The point of the carousel is that it’s fine... “if you don’t wants to go anywhere,” but Mary being Mary converts it into a fantastic adventure. WDW seems to be looking at this and saying “let’s take out the fantasy... and the adventure.” There is nothing particularly special about the Poppins carousel in and of itself.
To the people arguing that Disney parks needs A and B tickets... why? As fans, our goal should be nothing but Es. There is little Disney Magic that can imbued into a flat ride that can’t also be found at Six Flags, whereas even the most basic dark ride like Toad achieves a level of artistry found in very, very few other parks. No one goes to the Louvre and says “well, this is all fine, but we need some black velvet portraits of Elvis for variety.” There is not one dark ride at a Disney park I’d want to see gone and not one flat whose removal would bother me.

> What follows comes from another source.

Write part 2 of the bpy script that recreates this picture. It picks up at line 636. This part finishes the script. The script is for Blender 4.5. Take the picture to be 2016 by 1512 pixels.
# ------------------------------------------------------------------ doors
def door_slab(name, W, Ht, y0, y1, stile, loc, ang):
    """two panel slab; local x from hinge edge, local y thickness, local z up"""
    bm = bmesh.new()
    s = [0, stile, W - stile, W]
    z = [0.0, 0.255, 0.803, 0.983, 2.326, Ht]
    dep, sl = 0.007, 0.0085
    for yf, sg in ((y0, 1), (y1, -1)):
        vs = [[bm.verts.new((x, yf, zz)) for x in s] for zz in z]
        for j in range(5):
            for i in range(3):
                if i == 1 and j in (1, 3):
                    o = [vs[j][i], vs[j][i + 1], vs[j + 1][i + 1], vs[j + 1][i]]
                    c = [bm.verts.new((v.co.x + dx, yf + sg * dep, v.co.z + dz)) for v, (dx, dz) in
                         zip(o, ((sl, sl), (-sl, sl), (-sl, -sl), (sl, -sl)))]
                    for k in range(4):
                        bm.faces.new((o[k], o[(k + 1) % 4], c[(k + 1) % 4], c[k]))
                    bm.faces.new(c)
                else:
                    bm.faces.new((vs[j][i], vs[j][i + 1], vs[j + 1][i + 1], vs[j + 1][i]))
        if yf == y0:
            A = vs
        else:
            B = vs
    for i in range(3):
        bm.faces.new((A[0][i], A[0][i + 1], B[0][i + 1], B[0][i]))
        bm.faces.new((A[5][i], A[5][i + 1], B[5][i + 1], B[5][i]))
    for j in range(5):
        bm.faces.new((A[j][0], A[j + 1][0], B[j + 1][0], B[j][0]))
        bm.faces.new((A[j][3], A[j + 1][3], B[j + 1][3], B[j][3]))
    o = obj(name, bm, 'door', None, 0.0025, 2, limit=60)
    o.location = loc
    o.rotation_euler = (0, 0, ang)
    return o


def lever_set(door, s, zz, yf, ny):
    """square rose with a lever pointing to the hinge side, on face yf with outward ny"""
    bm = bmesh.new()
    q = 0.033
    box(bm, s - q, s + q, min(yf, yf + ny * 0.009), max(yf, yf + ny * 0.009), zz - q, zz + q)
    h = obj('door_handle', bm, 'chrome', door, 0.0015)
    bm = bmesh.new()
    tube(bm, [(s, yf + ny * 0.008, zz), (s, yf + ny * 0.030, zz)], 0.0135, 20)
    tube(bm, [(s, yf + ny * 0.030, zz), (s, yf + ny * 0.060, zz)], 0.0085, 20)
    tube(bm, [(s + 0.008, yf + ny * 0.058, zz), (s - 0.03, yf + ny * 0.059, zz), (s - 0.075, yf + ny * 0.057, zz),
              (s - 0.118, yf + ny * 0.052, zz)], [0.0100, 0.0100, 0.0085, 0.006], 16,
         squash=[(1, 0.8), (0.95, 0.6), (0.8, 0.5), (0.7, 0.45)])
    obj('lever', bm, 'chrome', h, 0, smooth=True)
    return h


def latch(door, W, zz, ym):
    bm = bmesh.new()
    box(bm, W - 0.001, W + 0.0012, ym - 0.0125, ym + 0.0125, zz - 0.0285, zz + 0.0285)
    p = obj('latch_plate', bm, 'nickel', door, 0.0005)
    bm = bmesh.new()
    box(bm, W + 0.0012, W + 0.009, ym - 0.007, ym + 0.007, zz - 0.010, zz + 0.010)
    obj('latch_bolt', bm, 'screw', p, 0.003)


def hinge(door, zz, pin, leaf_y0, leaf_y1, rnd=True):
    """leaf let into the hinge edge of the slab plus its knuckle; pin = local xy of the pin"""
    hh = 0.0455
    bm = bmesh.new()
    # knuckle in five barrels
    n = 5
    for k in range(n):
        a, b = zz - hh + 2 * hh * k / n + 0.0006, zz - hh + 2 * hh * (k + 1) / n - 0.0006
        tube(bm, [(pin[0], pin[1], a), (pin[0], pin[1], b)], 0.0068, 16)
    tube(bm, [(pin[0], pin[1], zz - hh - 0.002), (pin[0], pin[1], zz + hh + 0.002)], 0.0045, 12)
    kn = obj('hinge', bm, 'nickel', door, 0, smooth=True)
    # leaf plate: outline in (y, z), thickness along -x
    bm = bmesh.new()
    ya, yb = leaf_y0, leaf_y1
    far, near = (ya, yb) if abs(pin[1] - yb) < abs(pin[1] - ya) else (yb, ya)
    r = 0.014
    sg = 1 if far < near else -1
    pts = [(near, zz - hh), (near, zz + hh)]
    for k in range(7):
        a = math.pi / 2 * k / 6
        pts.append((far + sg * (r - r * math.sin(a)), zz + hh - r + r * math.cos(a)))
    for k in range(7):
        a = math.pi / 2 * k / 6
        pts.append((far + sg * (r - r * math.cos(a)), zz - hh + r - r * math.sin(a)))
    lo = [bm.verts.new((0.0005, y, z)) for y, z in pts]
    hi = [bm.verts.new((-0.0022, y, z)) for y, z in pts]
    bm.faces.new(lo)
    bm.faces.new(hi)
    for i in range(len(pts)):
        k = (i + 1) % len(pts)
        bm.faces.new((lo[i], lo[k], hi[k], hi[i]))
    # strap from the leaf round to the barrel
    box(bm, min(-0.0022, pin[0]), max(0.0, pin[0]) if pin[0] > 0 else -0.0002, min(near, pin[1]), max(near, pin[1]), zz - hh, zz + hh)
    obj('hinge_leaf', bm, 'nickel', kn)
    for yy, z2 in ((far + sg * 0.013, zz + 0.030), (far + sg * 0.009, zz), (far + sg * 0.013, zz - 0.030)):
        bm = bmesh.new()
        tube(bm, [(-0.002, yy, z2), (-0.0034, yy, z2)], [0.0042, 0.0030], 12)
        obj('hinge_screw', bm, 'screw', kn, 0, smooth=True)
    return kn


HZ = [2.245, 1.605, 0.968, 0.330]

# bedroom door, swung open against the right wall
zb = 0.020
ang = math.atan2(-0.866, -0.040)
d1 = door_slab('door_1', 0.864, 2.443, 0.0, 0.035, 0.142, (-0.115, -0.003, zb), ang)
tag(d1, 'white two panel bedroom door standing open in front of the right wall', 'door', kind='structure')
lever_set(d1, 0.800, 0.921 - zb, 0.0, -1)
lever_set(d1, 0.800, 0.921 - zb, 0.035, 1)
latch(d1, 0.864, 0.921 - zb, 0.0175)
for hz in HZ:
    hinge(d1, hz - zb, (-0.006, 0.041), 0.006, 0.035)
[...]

As to other common pro-flat arguments, flats, as far as I know, aren’t particularly helpful in terms of capacity - a ride like Monsters Inc eats more people than Arthur’s Carousel, and omnimovers dwarf a flats hourly capacity. The only real argument is an economic one, and its one we shouldn’t accept. Disney has the money, and even with the current construction projects they aren’t close to making up for well over a decade of neglect.
Look, EPCOT has no vision, and given the modern corporate environment, it is almost impossible it will ever have a real one again - that would require Disney to say something about the way the world is and should be, which is dangerously close to expressing an ideaology, something it will never do explicitly. Putting dark rides based on country-specific IPs in World Showcase at least offers an avenue for growth, one preferable to things like GotG in FW. A few days ago I was thinking that with Rat, a Mary Poppins dark ride, and one more dark ride in another country, I’d really be excited to visit EPCOT again. Of course, I had forgotten this was WDW in the 21st century.